When the ground rose too steeply into the surrounding peaks for the SUVs to maneuver along the riverbanks, they drove on the frozen river itself, though this approach was not without its perils. About a month into their trip, on the auspicious first day of the Lunar New Year, Yong heard a great crunching sound as his front and then back tires slid through the ice, trapping his vehicle midstream. Fortunately, the vehicle wasn't too far submerged, and the backseat passengers managed to clamber out and signal to the second SUV. With a rope tied to the rear bumper, they dragged the vehicle from the frozen river, with Yong still in the driver's seat, transmission in reverse.

Yong and his companions made it safely out of the river. But since then he's continued to travel, in many senses, on thin ice. A vital question had propelled his journey up the Yangtze: the Chinese government is embarking on the most colossal water diversion project ever attempted, and Yong had taken it upon himself to discover whether it would work.

Water is an unevenly distributed resource in China. Traditionally, the south has been lush while the north has been a land of dry tundra and frozen desert. In 1952, Mao Zedong conjured a solution to this inequity: "Southern water is plentiful, northern water scarce," he said. "Borrowing some water would be good."

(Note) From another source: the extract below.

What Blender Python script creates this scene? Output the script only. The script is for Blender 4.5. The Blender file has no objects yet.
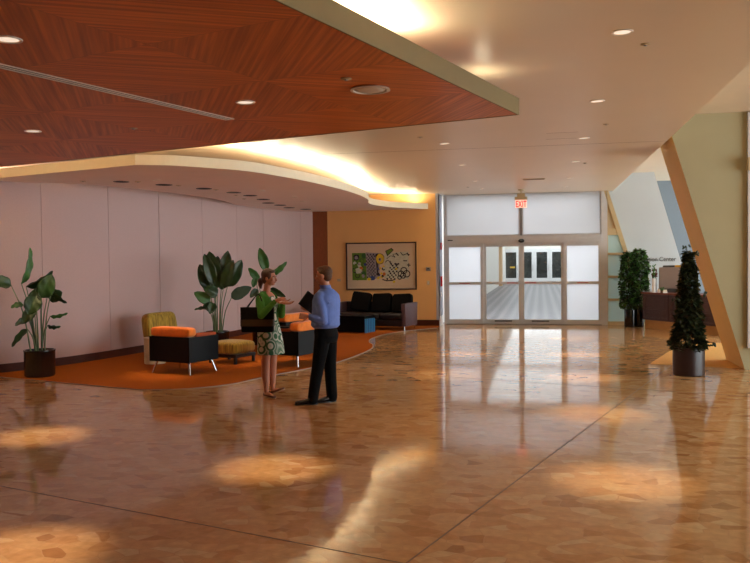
import bpy, bmesh, math, random
from mathutils import Vector, Matrix
random.seed(7)
PI = math.pi
R = math.radians
SC = bpy.context.scene
COL = SC.collection
GR = -17.2                                   # the lounge grid is turned this far against the hall
E1 = Vector((math.cos(R(GR)), math.sin(R(GR)), 0))
E2 = Vector((-math.sin(R(GR)), math.cos(R(GR)), 0))


def V(*a):
    return Vector(a)


def lin(c):
    def f(x):
        x /= 255.0
        return x / 12.92 if x <= 0.04045 else ((x + 0.055) / 1.055) ** 2.4
    return (f(c[0]), f(c[1]), f(c[2]), 1.0)


# ------------------------------------------------------------------ materials
def mat(name, col, rough=0.6, metal=0.0, var=0.06, scale=8.0, spec=0.5, bump=0.0, bscale=60.0, coat=0.0, stretch=(1, 1, 1), sheen=0.0):
    m = bpy.data.materials.new(name)
    m.use_nodes = True
    nt = m.node_tree
    b = nt.nodes['Principled BSDF']
    L = nt.links
    tc = nt.nodes.new('ShaderNodeTexCoord')
    mp = nt.nodes.new('ShaderNodeMapping')
    mp.inputs['Scale'].default_value = stretch
    L.new(tc.outputs['Object'], mp.inputs['Vector'])
    n = nt.nodes.new('ShaderNodeTexNoise')
    n.inputs['Scale'].default_value = scale
    n.inputs['Detail'].default_value = 4
    L.new(mp.outputs[0], n.inputs['Vector'])
    r = nt.nodes.new('ShaderNodeValToRGB')
    c = lin(col)
    r.color_ramp.elements[0].position = 0.3
    r.color_ramp.elements[1].position = 0.7
    r.color_ramp.elements[0].color = (c[0] * (1 - var), c[1] * (1 - var), c[2] * (1 - var), 1)
    r.color_ramp.elements[1].color = (min(1, c[0] * (1 + var)), min(1, c[1] * (1 + var)), min(1, c[2] * (1 + var)), 1)
    L.new(n.outputs['Fac'], r.inputs['Fac'])
    L.new(r.outputs['Color'], b.inputs['Base Color'])
    b.inputs['Roughness'].default_value = rough
    b.inputs['Metallic'].default_value = metal
    b.inputs['Specular IOR Level'].default_value = spec
    b.inputs['Coat Weight'].default_value = coat
    b.inputs['Sheen Weight'].default_value = sheen
    if bump:
        n2 = nt.nodes.new('ShaderNodeTexNoise')
        n2.inputs['Scale'].default_value = bscale
        L.new(mp.outputs[0], n2.inputs['Vector'])
        bp = nt.nodes.new('ShaderNodeBump')
        bp.inputs['Strength'].default_value = bump
        bp.inputs['Distance'].default_value = 0.01
        L.new(n2.outputs['Fac'], bp.inputs['Height'])
        L.new(bp.outputs['Normal'], b.inputs['Normal'])
    return m


def emis(name, col, s):
    m = bpy.data.materials.new(name)
    m.use_nodes = True
    b = m.node_tree.nodes['Principled BSDF']
    b.inputs['Base Color'].default_value = lin(col)
    b.inputs['Emission Color'].default_value = lin(col)
    b.inputs['Emission Strength'].default_value = s
    return m


def math_node(nt, op, a, b=None):
    n = nt.nodes.new('ShaderNodeMath')
    n.operation = op
    for i, v in enumerate((a, b)):
        if v is None:
            continue
        if isinstance(v, (int, float)):
            n.inputs[i].default_value = v
        else:
            nt.links.new(v, n.inputs[i])
    return n.outputs[0]


def floor_mat():
    m = bpy.data.materials.new('broken_marble_terrazzo')
    m.use_nodes = True
    nt = m.node_tree
    L = nt.links
    b = nt.nodes['Principled BSDF']
    tc = nt.nodes.new('ShaderNodeTexCoord')
    mp = nt.nodes.new('ShaderNodeMapping')
    mp.inputs['Rotation'].default_value = (0, 0, R(17))
    mp.inputs['Scale'].default_value = (1.0, 1.35, 1.0)
    L.new(tc.outputs['Object'], mp.inputs['Vector'])
    # a little warp so that the chips are not ruler-straight
    nz = nt.nodes.new('ShaderNodeTexNoise')
    nz.inputs['Scale'].default_value = 2.2
    L.new(mp.outputs[0], nz.inputs['Vector'])
    add = nt.nodes.new('ShaderNodeMixRGB')
    add.blend_type = 'LINEAR_LIGHT'
    add.inputs['Fac'].default_value = 0.10
    L.new(mp.outputs[0], add.inputs[1])
    L.new(nz.outputs['Color'], add.inputs[2])
    vo = nt.nodes.new('ShaderNodeTexVoronoi')
    vo.voronoi_dimensions = '2D'
    vo.inputs['Scale'].default_value = 6.4
    L.new(add.outputs[0], vo.inputs['Vector'])
    ve = nt.nodes.new('ShaderNodeTexVoronoi')
    ve.voronoi_dimensions = '2D'
    ve.feature = 'DISTANCE_TO_EDGE'
    ve.inputs['Scale'].default_value = 6.4
    L.new(add.outputs[0], ve.inputs['Vector'])
    sep = nt.nodes.new('ShaderNodeSeparateColor')
    L.new(vo.outputs['Color'], sep.inputs[0])
    ramp = nt.nodes.new('ShaderNodeValToRGB')
    e = ramp.color_ramp.elements
    e[0].position = 0.0
    e[0].color = lin((184, 130, 82))
    e[1].position = 1.0
    e[1].color = lin((230, 194, 148))
    for p, c in ((0.16, (206, 153, 101)), (0.45, (218, 170, 117)), (0.85, (223, 177, 126))):
        x = e.new(p)
        x.color = lin(c)
    L.new(sep.outputs[0], ramp.inputs['Fac'])
    # cloudy veining within the stone
    n2 = nt.nodes.new('ShaderNodeTexNoise')
    n2.inputs['Scale'].default_value = 14
    n2.inputs['Detail'].default_value = 6
    L.new(tc.outputs['Object'], n2.inputs['Vector'])
    r2 = nt.nodes.new('ShaderNodeValToRGB')
    r2.color_ramp.elements[0].position = 0.35
    r2.color_ramp.elements[1].position = 0.7
    r2.color_ramp.elements[0].color = (0.80, 0.78, 0.74, 1)
    r2.color_ramp.elements[1].color = (1, 1, 1, 1)
    L.new(n2.outputs['Fac'], r2.inputs['Fac'])
    mul = nt.nodes.new('ShaderNodeMixRGB')
    mul.blend_type = 'MULTIPLY'
    mul.inputs['Fac'].default_value = 1
    L.new(ramp.outputs[0], mul.inputs[1])
    L.new(r2.outputs[0], mul.inputs[2])
    # matrix between the chips
    ed = nt.nodes.new('ShaderNodeValToRGB')
    ed.color_ramp.elements[0].position = 0.010
    ed.color_ramp.elements[1].position = 0.035
    L.new(ve.outputs['Distance'], ed.inputs['Fac'])
    mx = nt.nodes.new('ShaderNodeMixRGB')
    mx.inputs[1].default_value = lin((200, 154, 108))
    L.new(ed.outputs[0], mx.inputs['Fac'])
    L.new(mul.outputs[0], mx.inputs[2])
    L.new(mx.outputs[0], b.inputs['Base Color'])
    b.inputs['Roughness'].default_value = 0.065
    b.inputs['Specular IOR Level'].default_value = 0.36
    # each chip is ground very slightly out of level and the joints dip
    hgt = math_node(nt, 'MULTIPLY', ed.outputs[0], 0.5)
    n3 = nt.nodes.new('ShaderNodeTexNoise')
    n3.inputs['Scale'].default_value = 3.0
    n3.inputs['Detail'].default_value = 3
    L.new(tc.outputs['Object'], n3.inputs['Vector'])
    hh = math_node(nt, 'ADD', hgt, math_node(nt, 'MULTIPLY', n3.outputs['Fac'], 3.0))
    bp = nt.nodes.new('ShaderNodeBump')
    bp.inputs['Strength'].default_value = 0.11
    bp.inputs['Distance'].default_value = 0.003
    L.new(hh, bp.inputs['Height'])
    L.new(bp.outputs['Normal'], b.inputs['Normal'])
    return m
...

Ever since, China's leaders have dreamed of diverting water from one of the country's great rivers to the other -- from the southern Yangtze River into the northern Yellow River. (To fathom the scale of this undertaking, imagine watering the American Southwest by diverting the Mississippi River into the Colorado.)

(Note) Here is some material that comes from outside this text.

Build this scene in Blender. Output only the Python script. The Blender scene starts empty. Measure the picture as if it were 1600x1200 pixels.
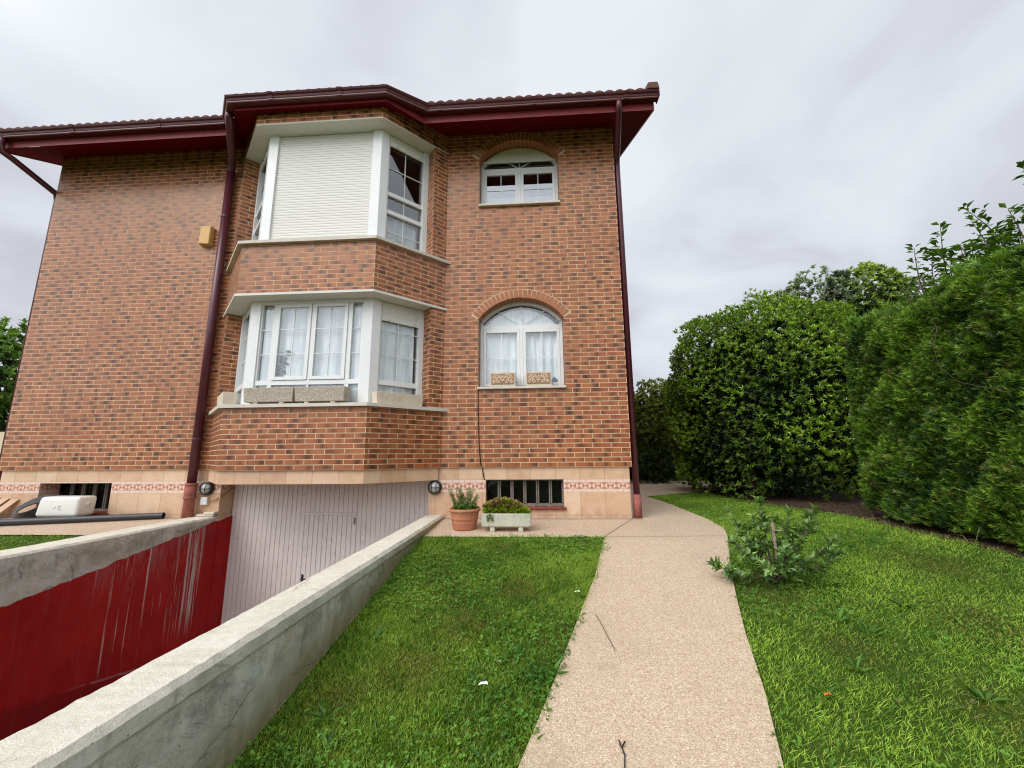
import bpy, bmesh, math, random
import numpy as np
from mathutils import Vector, Matrix
random.seed(7); RNG = np.random.default_rng(11)
sc = bpy.context.scene
COL = sc.collection
R = math.radians

# ------------------------------------------------------------------ node helpers
class NT:
    def __init__(s, tree): s.t = tree; s.n = tree.nodes; s.l = tree.links
    def node(s, kind, **kw):
        n = s.n.new(kind)
        for k, v in kw.items(): setattr(n, k, v)
        return n
    def put(s, sock, v):
        if v is None: return
        if hasattr(v, 'is_output'): s.l.new(v, sock)
        elif isinstance(v, (tuple, list)) and len(v) == 3 and sock.type == 'RGBA': sock.default_value = (*v, 1)
        else: sock.default_value = v
    def m(s, op, a, b=None, c=None, clamp=False):
        n = s.node('ShaderNodeMath', operation=op, use_clamp=clamp)
        for i, v in enumerate((a, b, c)):
            if v is not None: s.put(n.inputs[i], v)
        return n.outputs[0]
    def vm(s, op, a, b=None):
        n = s.node('ShaderNodeVectorMath', operation=op)
        s.put(n.inputs[0], a)
        if b is not None: s.put(n.inputs[1], b)
        return n.outputs['Value'] if op in ('DOT_PRODUCT', 'LENGTH') else n.outputs[0]
    def mix(s, f, a, b, mode='MIX'):
        n = s.node('ShaderNodeMix', data_type='RGBA', blend_type=mode)
        s.put(n.inputs[0], f); s.put(n.inputs[6], a); s.put(n.inputs[7], b)
        return n.outputs[2]
    def sep(s, v):
        n = s.node('ShaderNodeSeparateXYZ'); s.put(n.inputs[0], v); return n.outputs
    def comb(s, x, y, z):
        n = s.node('ShaderNodeCombineXYZ')
        for i, v in enumerate((x, y, z)): s.put(n.inputs[i], v)
        return n.outputs[0]
    def noise(s, vec, scale, detail=4, rough=.55, col=False):
        n = s.node('ShaderNodeTexNoise'); s.put(n.inputs['Vector'], vec)
        n.inputs['Scale'].default_value = scale; n.inputs['Detail'].default_value = detail
        n.inputs['Roughness'].default_value = rough
        return n.outputs['Color' if col else 'Fac']
    def voro(s, vec, scale, feature='F1', rnd=1.0):
        n = s.node('ShaderNodeTexVoronoi', feature=feature); s.put(n.inputs['Vector'], vec)
        n.inputs['Scale'].default_value = scale; n.inputs['Randomness'].default_value = rnd
        return n.outputs
    def white(s, x, y):
        n = s.node('ShaderNodeTexWhiteNoise', noise_dimensions='2D'); s.put(n.inputs['Vector'], s.comb(x, y, 0.0))
        return n.outputs
    def ramp(s, f, stops, interp='LINEAR'):
        n = s.node('ShaderNodeValToRGB'); s.put(n.inputs[0], f); n.color_ramp.interpolation = interp
        e = n.color_ramp.elements
        while len(e) < len(stops): e.new(.5)
        for i, (p, c) in enumerate(stops):
            e[i].position = p; e[i].color = (*c, 1) if len(c) == 3 else c
        return n.outputs[0]
    def smooth(s, x, a, b):
        n = s.node('ShaderNodeMapRange', interpolation_type='SMOOTHSTEP'); s.put(n.inputs[0], x)
        s.put(n.inputs[1], a); s.put(n.inputs[2], b)
        return n.outputs[0]
    def pos(s): return s.node('ShaderNodeNewGeometry').outputs['Position']
    def tn(s): return s.node('ShaderNodeNewGeometry').outputs['True Normal']
    def wall_uv(s):
        P = s.pos(); N = s.tn()
        T = s.vm('NORMALIZE', s.vm('CROSS_PRODUCT', (0, 0, 1), N))
        return s.vm('DOT_PRODUCT', P, T), s.sep(P)[2], P
    def bsdf(s, col, rough=.6, bump=None, bstr=.5, bdist=.01, spec=.5, metal=0.0, tint=None):
        b = s.node('ShaderNodeBsdfPrincipled')
        if tint: b.inputs['Specular Tint'].default_value = (*tint, 1)
        s.put(b.inputs['Base Color'], col); s.put(b.inputs['Roughness'], rough)
        b.inputs['Specular IOR Level'].default_value = spec; b.inputs['Metallic'].default_value = metal
        if bump is not None:
            bn = s.node('ShaderNodeBump'); bn.inputs['Strength'].default_value = bstr; bn.inputs['Distance'].default_value = bdist
            s.put(bn.inputs['Height'], bump); s.l.new(bn.outputs[0], b.inputs['Normal'])
        return b.outputs[0]
    def out(s, sh): s.l.new(sh, s.node('ShaderNodeOutputMaterial').inputs[0])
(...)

In recent years, this eccentric scheme has become increasingly appealing to Chinese authorities, as water shortages in northern cities have become more and more dire. In 2002, China's highest executive body, the State Council, converted Mao's grandiose notion into a plan known as the South-to-North Water Transfer Project. Construction on two sections of the project have already begun, but the most ambitious stage is scheduled to begin by 2010.

This phase will divert water from the Yangtze in southwestern China to the north, across mountains that rise to 15,000 feet above sea level. The entire project will cost at least an estimated $60.4 billion, and has aroused intense opposition because it is expected to displace hundreds of thousands of people and devastate fragile ecosystems.

Between January and March, Yong's team traveled more than 16,000 miles in the Yangtze River basin, threading every bend in the western reaches of the river. The previous summer they had driven roughly the same route, so they could compare water levels in different seasons. On both trips they collected data on rainfall, geology, receding glaciers, and other trends that affect the volume of water in the river. Yong had learned from firsthand experience that for about four months each year the upper Yangtze is a ribbon of ice; only an engineering miracle could transport the frozen water north.